• _WHAT TO PRODUCE_
Output every line below exactly.

• _PROVIDED MATERIAL_
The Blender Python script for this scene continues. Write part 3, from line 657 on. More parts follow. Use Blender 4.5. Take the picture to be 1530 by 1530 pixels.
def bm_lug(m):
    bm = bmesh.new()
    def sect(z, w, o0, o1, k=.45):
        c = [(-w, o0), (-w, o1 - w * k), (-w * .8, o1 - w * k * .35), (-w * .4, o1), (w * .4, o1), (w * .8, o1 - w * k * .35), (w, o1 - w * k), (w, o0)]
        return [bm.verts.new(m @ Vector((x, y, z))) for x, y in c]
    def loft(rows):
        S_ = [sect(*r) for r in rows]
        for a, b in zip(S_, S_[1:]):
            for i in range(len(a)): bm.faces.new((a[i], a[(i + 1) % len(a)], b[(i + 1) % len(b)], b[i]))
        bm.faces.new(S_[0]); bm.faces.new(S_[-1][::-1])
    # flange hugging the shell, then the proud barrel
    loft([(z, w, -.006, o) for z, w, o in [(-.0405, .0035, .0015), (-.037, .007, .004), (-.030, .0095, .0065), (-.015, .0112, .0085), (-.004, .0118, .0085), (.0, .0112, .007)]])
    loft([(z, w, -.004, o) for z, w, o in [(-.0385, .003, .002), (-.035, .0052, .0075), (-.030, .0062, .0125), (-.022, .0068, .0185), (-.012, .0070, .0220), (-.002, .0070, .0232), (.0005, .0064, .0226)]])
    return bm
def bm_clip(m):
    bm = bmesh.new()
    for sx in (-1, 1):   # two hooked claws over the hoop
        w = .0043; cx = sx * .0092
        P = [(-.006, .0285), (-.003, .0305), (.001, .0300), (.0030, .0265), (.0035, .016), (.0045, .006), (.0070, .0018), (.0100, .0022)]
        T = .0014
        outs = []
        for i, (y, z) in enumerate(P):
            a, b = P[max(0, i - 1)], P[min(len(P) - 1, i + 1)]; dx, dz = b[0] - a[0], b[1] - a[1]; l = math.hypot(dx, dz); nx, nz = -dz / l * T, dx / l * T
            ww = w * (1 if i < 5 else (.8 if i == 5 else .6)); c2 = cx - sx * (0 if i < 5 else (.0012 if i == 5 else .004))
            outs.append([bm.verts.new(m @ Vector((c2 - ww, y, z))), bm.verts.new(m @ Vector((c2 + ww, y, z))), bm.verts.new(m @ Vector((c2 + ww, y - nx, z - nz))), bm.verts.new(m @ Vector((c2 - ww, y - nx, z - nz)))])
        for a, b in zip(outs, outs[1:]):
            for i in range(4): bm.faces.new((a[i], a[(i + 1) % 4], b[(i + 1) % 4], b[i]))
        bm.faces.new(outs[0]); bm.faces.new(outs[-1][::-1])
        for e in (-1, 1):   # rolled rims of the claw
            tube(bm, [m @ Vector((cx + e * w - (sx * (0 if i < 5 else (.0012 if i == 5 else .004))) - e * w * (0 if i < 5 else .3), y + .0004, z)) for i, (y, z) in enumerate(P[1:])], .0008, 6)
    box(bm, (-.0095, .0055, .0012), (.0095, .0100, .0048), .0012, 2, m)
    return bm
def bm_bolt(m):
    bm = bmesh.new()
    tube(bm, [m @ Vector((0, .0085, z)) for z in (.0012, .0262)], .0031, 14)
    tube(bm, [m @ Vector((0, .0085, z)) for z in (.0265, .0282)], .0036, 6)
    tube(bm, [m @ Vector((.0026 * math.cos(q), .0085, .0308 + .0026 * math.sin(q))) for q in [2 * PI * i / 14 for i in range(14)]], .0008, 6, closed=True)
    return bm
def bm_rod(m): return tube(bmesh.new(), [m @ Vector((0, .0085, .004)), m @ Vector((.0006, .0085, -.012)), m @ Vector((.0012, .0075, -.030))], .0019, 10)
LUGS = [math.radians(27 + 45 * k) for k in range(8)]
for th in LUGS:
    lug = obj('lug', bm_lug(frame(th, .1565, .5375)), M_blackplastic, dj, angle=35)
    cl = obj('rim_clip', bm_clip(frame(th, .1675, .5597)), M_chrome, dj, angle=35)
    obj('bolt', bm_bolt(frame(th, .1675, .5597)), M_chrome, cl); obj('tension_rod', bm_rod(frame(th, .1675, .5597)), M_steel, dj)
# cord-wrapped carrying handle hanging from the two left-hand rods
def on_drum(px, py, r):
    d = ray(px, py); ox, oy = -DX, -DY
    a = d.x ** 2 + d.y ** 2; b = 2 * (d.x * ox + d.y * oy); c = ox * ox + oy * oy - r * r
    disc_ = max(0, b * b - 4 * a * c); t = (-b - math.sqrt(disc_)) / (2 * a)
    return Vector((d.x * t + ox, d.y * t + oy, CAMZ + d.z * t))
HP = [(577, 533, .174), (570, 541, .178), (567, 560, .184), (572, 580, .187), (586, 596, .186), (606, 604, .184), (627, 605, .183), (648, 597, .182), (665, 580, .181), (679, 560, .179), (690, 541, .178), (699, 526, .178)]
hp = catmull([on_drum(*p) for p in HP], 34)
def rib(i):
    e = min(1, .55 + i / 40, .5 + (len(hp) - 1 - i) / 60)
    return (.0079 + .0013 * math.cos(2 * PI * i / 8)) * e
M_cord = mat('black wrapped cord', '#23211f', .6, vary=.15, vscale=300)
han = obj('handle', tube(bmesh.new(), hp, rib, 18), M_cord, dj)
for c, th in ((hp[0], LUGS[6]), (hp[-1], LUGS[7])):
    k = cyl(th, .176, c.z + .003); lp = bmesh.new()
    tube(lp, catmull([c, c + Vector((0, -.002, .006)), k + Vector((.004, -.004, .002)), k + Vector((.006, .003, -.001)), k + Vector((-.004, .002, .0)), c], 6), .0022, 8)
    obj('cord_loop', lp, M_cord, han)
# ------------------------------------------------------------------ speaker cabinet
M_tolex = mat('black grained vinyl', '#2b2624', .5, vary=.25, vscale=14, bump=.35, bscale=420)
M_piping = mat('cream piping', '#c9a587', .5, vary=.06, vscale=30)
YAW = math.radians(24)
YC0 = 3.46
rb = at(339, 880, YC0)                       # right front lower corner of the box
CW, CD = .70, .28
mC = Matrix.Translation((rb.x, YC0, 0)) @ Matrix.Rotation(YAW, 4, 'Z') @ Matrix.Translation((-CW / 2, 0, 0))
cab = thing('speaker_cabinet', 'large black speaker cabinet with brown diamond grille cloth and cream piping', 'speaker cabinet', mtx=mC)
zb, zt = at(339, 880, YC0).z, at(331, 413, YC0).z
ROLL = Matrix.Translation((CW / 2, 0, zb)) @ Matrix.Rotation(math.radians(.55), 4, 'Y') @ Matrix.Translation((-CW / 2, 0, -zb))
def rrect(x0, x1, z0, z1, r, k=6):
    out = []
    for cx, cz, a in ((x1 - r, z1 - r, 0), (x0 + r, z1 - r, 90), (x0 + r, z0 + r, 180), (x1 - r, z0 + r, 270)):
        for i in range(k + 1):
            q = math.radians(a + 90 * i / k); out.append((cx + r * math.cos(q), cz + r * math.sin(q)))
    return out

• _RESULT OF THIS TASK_
The Blender Python script for this scene continues. Write part 3, from line 657 on. More parts follow. Use Blender 4.5. Take the picture to be 1530 by 1530 pixels.
def bm_lug(m):
    bm = bmesh.new()
    def sect(z, w, o0, o1, k=.45):
        c = [(-w, o0), (-w, o1 - w * k), (-w * .8, o1 - w * k * .35), (-w * .4, o1), (w * .4, o1), (w * .8, o1 - w * k * .35), (w, o1 - w * k), (w, o0)]
        return [bm.verts.new(m @ Vector((x, y, z))) for x, y in c]
    def loft(rows):
        S_ = [sect(*r) for r in rows]
        for a, b in zip(S_, S_[1:]):
            for i in range(len(a)): bm.faces.new((a[i], a[(i + 1) % len(a)], b[(i + 1) % len(b)], b[i]))
        bm.faces.new(S_[0]); bm.faces.new(S_[-1][::-1])
    # flange hugging the shell, then the proud barrel
    loft([(z, w, -.006, o) for z, w, o in [(-.0405, .0035, .0015), (-.037, .007, .004), (-.030, .0095, .0065), (-.015, .0112, .0085), (-.004, .0118, .0085), (.0, .0112, .007)]])
    loft([(z, w, -.004, o) for z, w, o in [(-.0385, .003, .002), (-.035, .0052, .0075), (-.030, .0062, .0125), (-.022, .0068, .0185), (-.012, .0070, .0220), (-.002, .0070, .0232), (.0005, .0064, .0226)]])
    return bm
def bm_clip(m):
    bm = bmesh.new()
    for sx in (-1, 1):   # two hooked claws over the hoop
        w = .0043; cx = sx * .0092
        P = [(-.006, .0285), (-.003, .0305), (.001, .0300), (.0030, .0265), (.0035, .016), (.0045, .006), (.0070, .0018), (.0100, .0022)]
        T = .0014
        outs = []
        for i, (y, z) in enumerate(P):
            a, b = P[max(0, i - 1)], P[min(len(P) - 1, i + 1)]; dx, dz = b[0] - a[0], b[1] - a[1]; l = math.hypot(dx, dz); nx, nz = -dz / l * T, dx / l * T
            ww = w * (1 if i < 5 else (.8 if i == 5 else .6)); c2 = cx - sx * (0 if i < 5 else (.0012 if i == 5 else .004))
            outs.append([bm.verts.new(m @ Vector((c2 - ww, y, z))), bm.verts.new(m @ Vector((c2 + ww, y, z))), bm.verts.new(m @ Vector((c2 + ww, y - nx, z - nz))), bm.verts.new(m @ Vector((c2 - ww, y - nx, z - nz)))])
        for a, b in zip(outs, outs[1:]):
            for i in range(4): bm.faces.new((a[i], a[(i + 1) % 4], b[(i + 1) % 4], b[i]))
        bm.faces.new(outs[0]); bm.faces.new(outs[-1][::-1])
        for e in (-1, 1):   # rolled rims of the claw
            tube(bm, [m @ Vector((cx + e * w - (sx * (0 if i < 5 else (.0012 if i == 5 else .004))) - e * w * (0 if i < 5 else .3), y + .0004, z)) for i, (y, z) in enumerate(P[1:])], .0008, 6)
    box(bm, (-.0095, .0055, .0012), (.0095, .0100, .0048), .0012, 2, m)
    return bm
def bm_bolt(m):
    bm = bmesh.new()
    tube(bm, [m @ Vector((0, .0085, z)) for z in (.0012, .0262)], .0031, 14)
    tube(bm, [m @ Vector((0, .0085, z)) for z in (.0265, .0282)], .0036, 6)
    tube(bm, [m @ Vector((.0026 * math.cos(q), .0085, .0308 + .0026 * math.sin(q))) for q in [2 * PI * i / 14 for i in range(14)]], .0008, 6, closed=True)
    return bm
def bm_rod(m): return tube(bmesh.new(), [m @ Vector((0, .0085, .004)), m @ Vector((.0006, .0085, -.012)), m @ Vector((.0012, .0075, -.030))], .0019, 10)
LUGS = [math.radians(27 + 45 * k) for k in range(8)]
for th in LUGS:
    lug = obj('lug', bm_lug(frame(th, .1565, .5375)), M_blackplastic, dj, angle=35)
    cl = obj('rim_clip', bm_clip(frame(th, .1675, .5597)), M_chrome, dj, angle=35)
    obj('bolt', bm_bolt(frame(th, .1675, .5597)), M_chrome, cl); obj('tension_rod', bm_rod(frame(th, .1675, .5597)), M_steel, dj)
# cord-wrapped carrying handle hanging from the two left-hand rods
def on_drum(px, py, r):
    d = ray(px, py); ox, oy = -DX, -DY
    a = d.x ** 2 + d.y ** 2; b = 2 * (d.x * ox + d.y * oy); c = ox * ox + oy * oy - r * r
    disc_ = max(0, b * b - 4 * a * c); t = (-b - math.sqrt(disc_)) / (2 * a)
    return Vector((d.x * t + ox, d.y * t + oy, CAMZ + d.z * t))
HP = [(577, 533, .174), (570, 541, .178), (567, 560, .184), (572, 580, .187), (586, 596, .186), (606, 604, .184), (627, 605, .183), (648, 597, .182), (665, 580, .181), (679, 560, .179), (690, 541, .178), (699, 526, .178)]
hp = catmull([on_drum(*p) for p in HP], 34)
def rib(i):
    e = min(1, .55 + i / 40, .5 + (len(hp) - 1 - i) / 60)
    return (.0079 + .0013 * math.cos(2 * PI * i / 8)) * e
M_cord = mat('black wrapped cord', '#23211f', .6, vary=.15, vscale=300)
han = obj('handle', tube(bmesh.new(), hp, rib, 18), M_cord, dj)
for c, th in ((hp[0], LUGS[6]), (hp[-1], LUGS[7])):
    k = cyl(th, .176, c.z + .003); lp = bmesh.new()
    tube(lp, catmull([c, c + Vector((0, -.002, .006)), k + Vector((.004, -.004, .002)), k + Vector((.006, .003, -.001)), k + Vector((-.004, .002, .0)), c], 6), .0022, 8)
    obj('cord_loop', lp, M_cord, han)
# ------------------------------------------------------------------ speaker cabinet
M_tolex = mat('black grained vinyl', '#2b2624', .5, vary=.25, vscale=14, bump=.35, bscale=420)
M_piping = mat('cream piping', '#c9a587', .5, vary=.06, vscale=30)
YAW = math.radians(24)
YC0 = 3.46
rb = at(339, 880, YC0)                       # right front lower corner of the box
CW, CD = .70, .28
mC = Matrix.Translation((rb.x, YC0, 0)) @ Matrix.Rotation(YAW, 4, 'Z') @ Matrix.Translation((-CW / 2, 0, 0))
cab = thing('speaker_cabinet', 'large black speaker cabinet with brown diamond grille cloth and cream piping', 'speaker cabinet', mtx=mC)
zb, zt = at(339, 880, YC0).z, at(331, 413, YC0).z
ROLL = Matrix.Translation((CW / 2, 0, zb)) @ Matrix.Rotation(math.radians(.55), 4, 'Y') @ Matrix.Translation((-CW / 2, 0, -zb))
def rrect(x0, x1, z0, z1, r, k=6):
    out = []
    for cx, cz, a in ((x1 - r, z1 - r, 0), (x0 + r, z1 - r, 90), (x0 + r, z0 + r, 180), (x1 - r, z0 + r, 270)):
        for i in range(k + 1):
            q = math.radians(a + 90 * i / k); out.append((cx + r * math.cos(q), cz + r * math.sin(q)))
    return out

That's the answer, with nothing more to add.